> [The task]: Print the material below exactly as it stands, please, from its first line to the line holding "from mathutils import Matrix, Vector, Euler", with no pictures.

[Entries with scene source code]
━━━━━━━━━━━━━━━━━━━━━━━━━━━━━━

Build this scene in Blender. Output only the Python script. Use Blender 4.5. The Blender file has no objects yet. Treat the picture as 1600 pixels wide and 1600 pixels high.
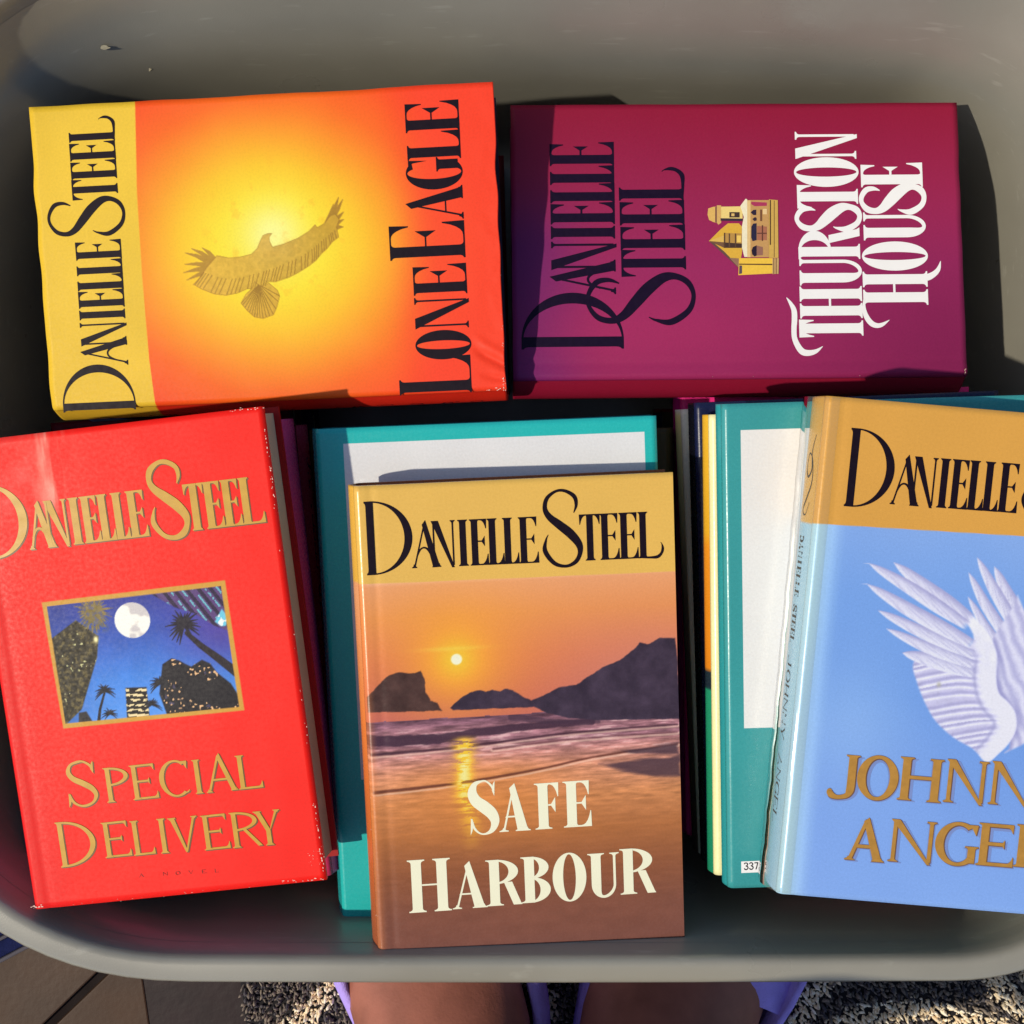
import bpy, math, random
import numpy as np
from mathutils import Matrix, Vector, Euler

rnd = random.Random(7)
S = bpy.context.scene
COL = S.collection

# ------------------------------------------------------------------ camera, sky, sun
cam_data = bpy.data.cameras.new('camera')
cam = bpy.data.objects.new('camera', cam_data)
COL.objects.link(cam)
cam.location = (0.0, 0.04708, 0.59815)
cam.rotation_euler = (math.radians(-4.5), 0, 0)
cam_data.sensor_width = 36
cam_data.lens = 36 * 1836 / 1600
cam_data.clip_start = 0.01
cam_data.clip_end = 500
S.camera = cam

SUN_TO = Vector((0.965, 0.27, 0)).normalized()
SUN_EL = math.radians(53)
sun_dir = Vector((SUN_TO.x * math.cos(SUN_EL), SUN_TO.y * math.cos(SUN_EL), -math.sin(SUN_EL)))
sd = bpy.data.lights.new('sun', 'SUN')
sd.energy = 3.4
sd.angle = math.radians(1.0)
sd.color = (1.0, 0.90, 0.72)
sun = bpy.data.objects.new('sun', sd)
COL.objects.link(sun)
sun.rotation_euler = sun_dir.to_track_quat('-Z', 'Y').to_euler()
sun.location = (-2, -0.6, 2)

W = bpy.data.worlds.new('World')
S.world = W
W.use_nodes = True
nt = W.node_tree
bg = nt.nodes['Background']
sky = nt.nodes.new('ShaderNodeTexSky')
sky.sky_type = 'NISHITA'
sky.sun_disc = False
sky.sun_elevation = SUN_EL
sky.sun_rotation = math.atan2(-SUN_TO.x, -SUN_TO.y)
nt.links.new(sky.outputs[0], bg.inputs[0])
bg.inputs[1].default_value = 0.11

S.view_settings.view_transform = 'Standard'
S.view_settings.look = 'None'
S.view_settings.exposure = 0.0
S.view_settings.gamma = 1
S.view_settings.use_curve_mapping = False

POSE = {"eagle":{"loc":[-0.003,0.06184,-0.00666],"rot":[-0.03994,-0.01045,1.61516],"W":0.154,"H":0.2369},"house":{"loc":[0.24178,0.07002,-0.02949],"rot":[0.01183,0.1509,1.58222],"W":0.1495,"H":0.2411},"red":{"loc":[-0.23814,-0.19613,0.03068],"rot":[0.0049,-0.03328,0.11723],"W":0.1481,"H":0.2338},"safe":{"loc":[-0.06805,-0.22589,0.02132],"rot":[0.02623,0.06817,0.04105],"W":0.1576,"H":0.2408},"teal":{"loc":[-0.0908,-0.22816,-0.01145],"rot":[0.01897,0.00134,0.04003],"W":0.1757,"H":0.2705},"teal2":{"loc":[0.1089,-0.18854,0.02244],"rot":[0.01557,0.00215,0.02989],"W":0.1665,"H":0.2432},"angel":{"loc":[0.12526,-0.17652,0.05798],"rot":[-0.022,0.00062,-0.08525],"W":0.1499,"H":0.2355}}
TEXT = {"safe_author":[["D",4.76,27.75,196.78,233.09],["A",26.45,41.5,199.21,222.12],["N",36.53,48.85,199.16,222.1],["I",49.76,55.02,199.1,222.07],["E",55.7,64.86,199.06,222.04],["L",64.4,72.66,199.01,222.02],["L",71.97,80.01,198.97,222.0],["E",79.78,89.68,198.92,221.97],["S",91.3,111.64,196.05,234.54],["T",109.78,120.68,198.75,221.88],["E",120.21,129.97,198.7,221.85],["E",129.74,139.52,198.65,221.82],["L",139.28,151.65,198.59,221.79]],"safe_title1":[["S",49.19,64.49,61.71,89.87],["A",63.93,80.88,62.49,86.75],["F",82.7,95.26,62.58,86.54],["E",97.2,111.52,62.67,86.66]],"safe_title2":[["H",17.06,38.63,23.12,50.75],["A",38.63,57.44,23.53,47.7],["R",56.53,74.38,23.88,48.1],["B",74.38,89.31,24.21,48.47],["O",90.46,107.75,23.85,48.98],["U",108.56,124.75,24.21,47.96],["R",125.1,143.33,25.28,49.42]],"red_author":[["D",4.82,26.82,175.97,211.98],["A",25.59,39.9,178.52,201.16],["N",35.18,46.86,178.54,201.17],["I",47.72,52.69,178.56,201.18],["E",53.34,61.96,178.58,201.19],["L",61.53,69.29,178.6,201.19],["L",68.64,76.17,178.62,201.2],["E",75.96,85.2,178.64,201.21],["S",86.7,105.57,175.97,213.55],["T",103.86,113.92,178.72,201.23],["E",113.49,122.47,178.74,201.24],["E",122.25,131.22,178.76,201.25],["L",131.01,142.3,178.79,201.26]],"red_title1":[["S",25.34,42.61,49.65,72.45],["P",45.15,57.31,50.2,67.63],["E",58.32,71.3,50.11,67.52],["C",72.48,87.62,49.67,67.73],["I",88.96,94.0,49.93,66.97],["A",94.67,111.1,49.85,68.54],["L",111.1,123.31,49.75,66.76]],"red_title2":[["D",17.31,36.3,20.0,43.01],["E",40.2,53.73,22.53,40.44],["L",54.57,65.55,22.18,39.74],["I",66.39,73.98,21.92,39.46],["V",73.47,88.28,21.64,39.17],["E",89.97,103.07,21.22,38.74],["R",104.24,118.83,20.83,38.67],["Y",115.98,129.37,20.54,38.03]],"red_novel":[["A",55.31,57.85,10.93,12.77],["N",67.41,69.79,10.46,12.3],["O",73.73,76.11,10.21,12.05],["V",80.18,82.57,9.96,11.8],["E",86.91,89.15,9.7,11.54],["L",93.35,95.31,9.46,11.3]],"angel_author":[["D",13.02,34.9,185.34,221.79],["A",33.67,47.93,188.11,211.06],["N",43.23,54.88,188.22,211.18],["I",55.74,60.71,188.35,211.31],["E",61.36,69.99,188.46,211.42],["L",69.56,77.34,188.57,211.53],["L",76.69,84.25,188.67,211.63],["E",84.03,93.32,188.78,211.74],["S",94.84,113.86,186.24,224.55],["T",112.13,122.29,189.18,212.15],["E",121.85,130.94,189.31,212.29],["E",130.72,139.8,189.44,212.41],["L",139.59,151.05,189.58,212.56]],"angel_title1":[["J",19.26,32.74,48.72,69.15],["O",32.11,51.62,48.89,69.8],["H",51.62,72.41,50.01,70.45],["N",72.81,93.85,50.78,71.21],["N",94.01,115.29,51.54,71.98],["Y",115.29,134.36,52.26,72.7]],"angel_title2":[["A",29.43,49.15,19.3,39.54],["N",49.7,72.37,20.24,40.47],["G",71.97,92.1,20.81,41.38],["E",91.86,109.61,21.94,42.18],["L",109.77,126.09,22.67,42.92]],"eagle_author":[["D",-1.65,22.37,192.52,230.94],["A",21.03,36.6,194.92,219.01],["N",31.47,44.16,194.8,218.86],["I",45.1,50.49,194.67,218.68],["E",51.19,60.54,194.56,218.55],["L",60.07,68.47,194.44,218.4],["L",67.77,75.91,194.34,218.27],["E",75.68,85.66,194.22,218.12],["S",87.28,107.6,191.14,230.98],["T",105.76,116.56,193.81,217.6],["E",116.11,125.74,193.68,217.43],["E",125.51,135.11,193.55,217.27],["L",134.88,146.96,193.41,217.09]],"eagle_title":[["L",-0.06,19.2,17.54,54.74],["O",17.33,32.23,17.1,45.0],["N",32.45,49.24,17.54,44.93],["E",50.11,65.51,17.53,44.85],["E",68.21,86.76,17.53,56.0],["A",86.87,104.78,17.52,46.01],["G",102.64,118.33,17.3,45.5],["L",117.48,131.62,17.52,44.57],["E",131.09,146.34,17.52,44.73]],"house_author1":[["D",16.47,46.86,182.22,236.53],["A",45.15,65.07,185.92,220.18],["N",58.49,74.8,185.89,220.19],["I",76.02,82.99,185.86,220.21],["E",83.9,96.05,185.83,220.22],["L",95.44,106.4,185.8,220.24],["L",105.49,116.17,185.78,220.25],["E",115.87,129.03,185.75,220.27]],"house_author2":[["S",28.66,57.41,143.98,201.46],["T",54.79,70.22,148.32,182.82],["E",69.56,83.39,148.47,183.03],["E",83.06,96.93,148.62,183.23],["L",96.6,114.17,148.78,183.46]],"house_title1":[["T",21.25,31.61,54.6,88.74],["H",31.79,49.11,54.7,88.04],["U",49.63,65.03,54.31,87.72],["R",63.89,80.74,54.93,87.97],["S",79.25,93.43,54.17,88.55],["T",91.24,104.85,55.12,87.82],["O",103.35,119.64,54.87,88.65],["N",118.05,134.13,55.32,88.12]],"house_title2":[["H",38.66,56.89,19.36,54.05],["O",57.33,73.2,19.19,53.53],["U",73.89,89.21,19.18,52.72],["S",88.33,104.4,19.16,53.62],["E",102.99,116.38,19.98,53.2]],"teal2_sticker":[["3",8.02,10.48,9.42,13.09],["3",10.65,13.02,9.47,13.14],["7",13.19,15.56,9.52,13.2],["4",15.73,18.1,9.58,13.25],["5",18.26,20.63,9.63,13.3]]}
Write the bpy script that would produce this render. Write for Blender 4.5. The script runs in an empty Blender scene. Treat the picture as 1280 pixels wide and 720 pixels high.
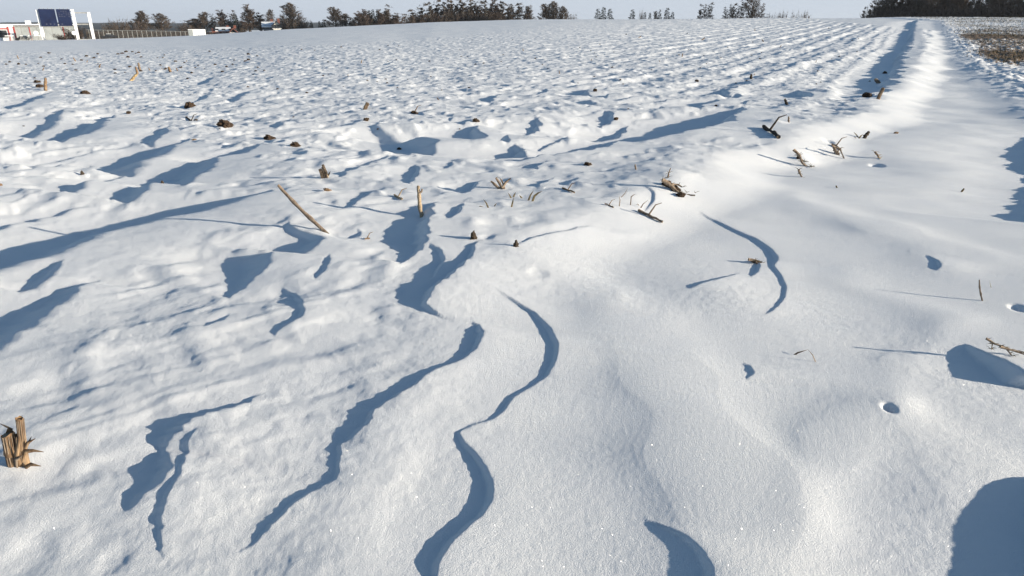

━━━━━━━━━━━━━━━━━━━━━━━━━━━━━━

> [Exercise answer]:
Build this scene in Blender. Output only the Python script. Use Blender 4.5. The Blender file has no objects yet. Treat the picture as 1600 pixels wide and 1600 pixels high.
import bpy, math, random
import numpy as np
from mathutils import Matrix, Vector, Euler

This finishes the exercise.